_What is expected_: Please copy all the lines that follow, word for word.

==================================================

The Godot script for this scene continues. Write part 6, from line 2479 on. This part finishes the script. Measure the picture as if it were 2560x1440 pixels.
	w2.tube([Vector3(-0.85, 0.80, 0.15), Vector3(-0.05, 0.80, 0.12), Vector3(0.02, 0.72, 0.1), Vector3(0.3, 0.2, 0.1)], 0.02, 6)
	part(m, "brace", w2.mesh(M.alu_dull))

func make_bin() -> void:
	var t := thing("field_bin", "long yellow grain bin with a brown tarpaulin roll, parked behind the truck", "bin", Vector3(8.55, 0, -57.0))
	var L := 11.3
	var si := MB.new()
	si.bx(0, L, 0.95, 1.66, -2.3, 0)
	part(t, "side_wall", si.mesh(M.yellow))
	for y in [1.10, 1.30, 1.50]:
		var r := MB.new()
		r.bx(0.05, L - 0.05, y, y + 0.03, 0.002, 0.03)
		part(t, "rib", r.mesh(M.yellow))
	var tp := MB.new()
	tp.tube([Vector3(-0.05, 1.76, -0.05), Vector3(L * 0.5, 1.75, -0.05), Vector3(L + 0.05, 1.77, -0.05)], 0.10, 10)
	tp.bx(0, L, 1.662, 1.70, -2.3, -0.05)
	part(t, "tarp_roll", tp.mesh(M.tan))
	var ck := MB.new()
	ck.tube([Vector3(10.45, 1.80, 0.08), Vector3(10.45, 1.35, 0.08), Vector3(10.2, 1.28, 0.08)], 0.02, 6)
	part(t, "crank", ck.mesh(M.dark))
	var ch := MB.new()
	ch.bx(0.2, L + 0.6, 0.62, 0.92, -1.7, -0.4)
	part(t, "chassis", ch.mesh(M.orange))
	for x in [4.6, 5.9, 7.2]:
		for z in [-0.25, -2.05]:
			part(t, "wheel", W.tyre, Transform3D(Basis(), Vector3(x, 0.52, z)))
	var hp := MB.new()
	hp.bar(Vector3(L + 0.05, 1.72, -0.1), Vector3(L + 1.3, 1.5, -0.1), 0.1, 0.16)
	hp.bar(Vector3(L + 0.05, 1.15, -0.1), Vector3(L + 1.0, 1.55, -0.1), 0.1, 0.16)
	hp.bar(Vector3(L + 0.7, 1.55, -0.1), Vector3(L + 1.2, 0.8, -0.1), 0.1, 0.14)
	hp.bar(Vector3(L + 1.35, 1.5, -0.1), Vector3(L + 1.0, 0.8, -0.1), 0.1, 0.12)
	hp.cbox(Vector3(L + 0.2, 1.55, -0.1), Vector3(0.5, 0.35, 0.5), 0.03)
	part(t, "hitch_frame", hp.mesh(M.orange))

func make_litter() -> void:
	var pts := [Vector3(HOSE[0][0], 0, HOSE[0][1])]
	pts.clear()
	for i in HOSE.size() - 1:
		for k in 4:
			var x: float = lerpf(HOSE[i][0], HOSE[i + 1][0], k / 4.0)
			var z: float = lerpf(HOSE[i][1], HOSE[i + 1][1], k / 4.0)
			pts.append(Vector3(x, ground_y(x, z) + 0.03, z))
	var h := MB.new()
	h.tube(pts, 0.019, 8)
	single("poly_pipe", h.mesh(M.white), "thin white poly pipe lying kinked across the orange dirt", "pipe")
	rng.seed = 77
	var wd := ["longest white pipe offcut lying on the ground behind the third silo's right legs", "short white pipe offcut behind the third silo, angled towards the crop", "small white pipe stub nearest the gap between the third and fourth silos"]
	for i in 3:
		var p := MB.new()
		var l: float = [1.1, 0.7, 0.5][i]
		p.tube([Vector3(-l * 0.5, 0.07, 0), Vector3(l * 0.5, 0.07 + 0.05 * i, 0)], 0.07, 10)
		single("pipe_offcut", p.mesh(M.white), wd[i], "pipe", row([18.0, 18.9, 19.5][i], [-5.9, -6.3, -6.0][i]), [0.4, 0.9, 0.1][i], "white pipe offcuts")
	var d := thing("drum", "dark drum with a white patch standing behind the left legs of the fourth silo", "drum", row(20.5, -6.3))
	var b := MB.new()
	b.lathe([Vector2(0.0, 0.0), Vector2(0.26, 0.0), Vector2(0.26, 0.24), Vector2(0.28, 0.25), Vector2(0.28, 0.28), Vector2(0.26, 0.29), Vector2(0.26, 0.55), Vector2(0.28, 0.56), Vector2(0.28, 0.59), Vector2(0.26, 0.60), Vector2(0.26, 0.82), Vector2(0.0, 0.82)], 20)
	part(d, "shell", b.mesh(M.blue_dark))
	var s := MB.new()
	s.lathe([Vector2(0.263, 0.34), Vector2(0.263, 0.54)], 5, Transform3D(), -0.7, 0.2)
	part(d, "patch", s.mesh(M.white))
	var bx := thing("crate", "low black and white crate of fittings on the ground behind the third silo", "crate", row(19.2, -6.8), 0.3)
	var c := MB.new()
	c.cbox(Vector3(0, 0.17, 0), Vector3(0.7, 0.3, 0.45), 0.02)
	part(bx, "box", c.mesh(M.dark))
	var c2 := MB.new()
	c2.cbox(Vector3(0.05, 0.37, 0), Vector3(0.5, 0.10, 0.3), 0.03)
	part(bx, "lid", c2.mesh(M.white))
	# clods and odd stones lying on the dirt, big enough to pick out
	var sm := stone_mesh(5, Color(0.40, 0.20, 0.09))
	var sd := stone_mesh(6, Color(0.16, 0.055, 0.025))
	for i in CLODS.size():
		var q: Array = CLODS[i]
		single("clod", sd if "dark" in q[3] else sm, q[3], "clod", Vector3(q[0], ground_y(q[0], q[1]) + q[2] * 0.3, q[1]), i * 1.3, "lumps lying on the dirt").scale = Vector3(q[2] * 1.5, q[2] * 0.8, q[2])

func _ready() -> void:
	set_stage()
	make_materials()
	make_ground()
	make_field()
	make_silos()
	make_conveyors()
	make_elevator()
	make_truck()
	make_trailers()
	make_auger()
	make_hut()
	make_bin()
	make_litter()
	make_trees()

==================================================

_Response to this task_:
The Godot script for this scene continues. Write part 6, from line 2479 on. This part finishes the script. Measure the picture as if it were 2560x1440 pixels.
	w2.tube([Vector3(-0.85, 0.80, 0.15), Vector3(-0.05, 0.80, 0.12), Vector3(0.02, 0.72, 0.1), Vector3(0.3, 0.2, 0.1)], 0.02, 6)
	part(m, "brace", w2.mesh(M.alu_dull))

func make_bin() -> void:
	var t := thing("field_bin", "long yellow grain bin with a brown tarpaulin roll, parked behind the truck", "bin", Vector3(8.55, 0, -57.0))
	var L := 11.3
	var si := MB.new()
	si.bx(0, L, 0.95, 1.66, -2.3, 0)
	part(t, "side_wall", si.mesh(M.yellow))
	for y in [1.10, 1.30, 1.50]:
		var r := MB.new()
		r.bx(0.05, L - 0.05, y, y + 0.03, 0.002, 0.03)
		part(t, "rib", r.mesh(M.yellow))
	var tp := MB.new()
	tp.tube([Vector3(-0.05, 1.76, -0.05), Vector3(L * 0.5, 1.75, -0.05), Vector3(L + 0.05, 1.77, -0.05)], 0.10, 10)
	tp.bx(0, L, 1.662, 1.70, -2.3, -0.05)
	part(t, "tarp_roll", tp.mesh(M.tan))
	var ck := MB.new()
	ck.tube([Vector3(10.45, 1.80, 0.08), Vector3(10.45, 1.35, 0.08), Vector3(10.2, 1.28, 0.08)], 0.02, 6)
	part(t, "crank", ck.mesh(M.dark))
	var ch := MB.new()
	ch.bx(0.2, L + 0.6, 0.62, 0.92, -1.7, -0.4)
	part(t, "chassis", ch.mesh(M.orange))
	for x in [4.6, 5.9, 7.2]:
		for z in [-0.25, -2.05]:
			part(t, "wheel", W.tyre, Transform3D(Basis(), Vector3(x, 0.52, z)))
	var hp := MB.new()
	hp.bar(Vector3(L + 0.05, 1.72, -0.1), Vector3(L + 1.3, 1.5, -0.1), 0.1, 0.16)
	hp.bar(Vector3(L + 0.05, 1.15, -0.1), Vector3(L + 1.0, 1.55, -0.1), 0.1, 0.16)
	hp.bar(Vector3(L + 0.7, 1.55, -0.1), Vector3(L + 1.2, 0.8, -0.1), 0.1, 0.14)
	hp.bar(Vector3(L + 1.35, 1.5, -0.1), Vector3(L + 1.0, 0.8, -0.1), 0.1, 0.12)
	hp.cbox(Vector3(L + 0.2, 1.55, -0.1), Vector3(0.5, 0.35, 0.5), 0.03)
	part(t, "hitch_frame", hp.mesh(M.orange))

func make_litter() -> void:
	var pts := [Vector3(HOSE[0][0], 0, HOSE[0][1])]
	pts.clear()
	for i in HOSE.size() - 1:
		for k in 4:
			var x: float = lerpf(HOSE[i][0], HOSE[i + 1][0], k / 4.0)
			var z: float = lerpf(HOSE[i][1], HOSE[i + 1][1], k / 4.0)
			pts.append(Vector3(x, ground_y(x, z) + 0.03, z))
	var h := MB.new()
	h.tube(pts, 0.019, 8)
	single("poly_pipe", h.mesh(M.white), "thin white poly pipe lying kinked across the orange dirt", "pipe")
	rng.seed = 77
	var wd := ["longest white pipe offcut lying on the ground behind the third silo's right legs", "short white pipe offcut behind the third silo, angled towards the crop", "small white pipe stub nearest the gap between the third and fourth silos"]
	for i in 3:
		var p := MB.new()
		var l: float = [1.1, 0.7, 0.5][i]
		p.tube([Vector3(-l * 0.5, 0.07, 0), Vector3(l * 0.5, 0.07 + 0.05 * i, 0)], 0.07, 10)
		single("pipe_offcut", p.mesh(M.white), wd[i], "pipe", row([18.0, 18.9, 19.5][i], [-5.9, -6.3, -6.0][i]), [0.4, 0.9, 0.1][i], "white pipe offcuts")
	var d := thing("drum", "dark drum with a white patch standing behind the left legs of the fourth silo", "drum", row(20.5, -6.3))
	var b := MB.new()
	b.lathe([Vector2(0.0, 0.0), Vector2(0.26, 0.0), Vector2(0.26, 0.24), Vector2(0.28, 0.25), Vector2(0.28, 0.28), Vector2(0.26, 0.29), Vector2(0.26, 0.55), Vector2(0.28, 0.56), Vector2(0.28, 0.59), Vector2(0.26, 0.60), Vector2(0.26, 0.82), Vector2(0.0, 0.82)], 20)
	part(d, "shell", b.mesh(M.blue_dark))
	var s := MB.new()
	s.lathe([Vector2(0.263, 0.34), Vector2(0.263, 0.54)], 5, Transform3D(), -0.7, 0.2)
	part(d, "patch", s.mesh(M.white))
	var bx := thing("crate", "low black and white crate of fittings on the ground behind the third silo", "crate", row(19.2, -6.8), 0.3)
	var c := MB.new()
	c.cbox(Vector3(0, 0.17, 0), Vector3(0.7, 0.3, 0.45), 0.02)
	part(bx, "box", c.mesh(M.dark))
	var c2 := MB.new()
	c2.cbox(Vector3(0.05, 0.37, 0), Vector3(0.5, 0.10, 0.3), 0.03)
	part(bx, "lid", c2.mesh(M.white))
	# clods and odd stones lying on the dirt, big enough to pick out
	var sm := stone_mesh(5, Color(0.40, 0.20, 0.09))
	var sd := stone_mesh(6, Color(0.16, 0.055, 0.025))
	for i in CLODS.size():
		var q: Array = CLODS[i]
		single("clod", sd if "dark" in q[3] else sm, q[3], "clod", Vector3(q[0], ground_y(q[0], q[1]) + q[2] * 0.3, q[1]), i * 1.3, "lumps lying on the dirt").scale = Vector3(q[2] * 1.5, q[2] * 0.8, q[2])

func _ready() -> void:
	set_stage()
	make_materials()
	make_ground()
	make_field()
	make_silos()
	make_conveyors()
	make_elevator()
	make_truck()
	make_trailers()
	make_auger()
	make_hut()
	make_bin()
	make_litter()
	make_trees()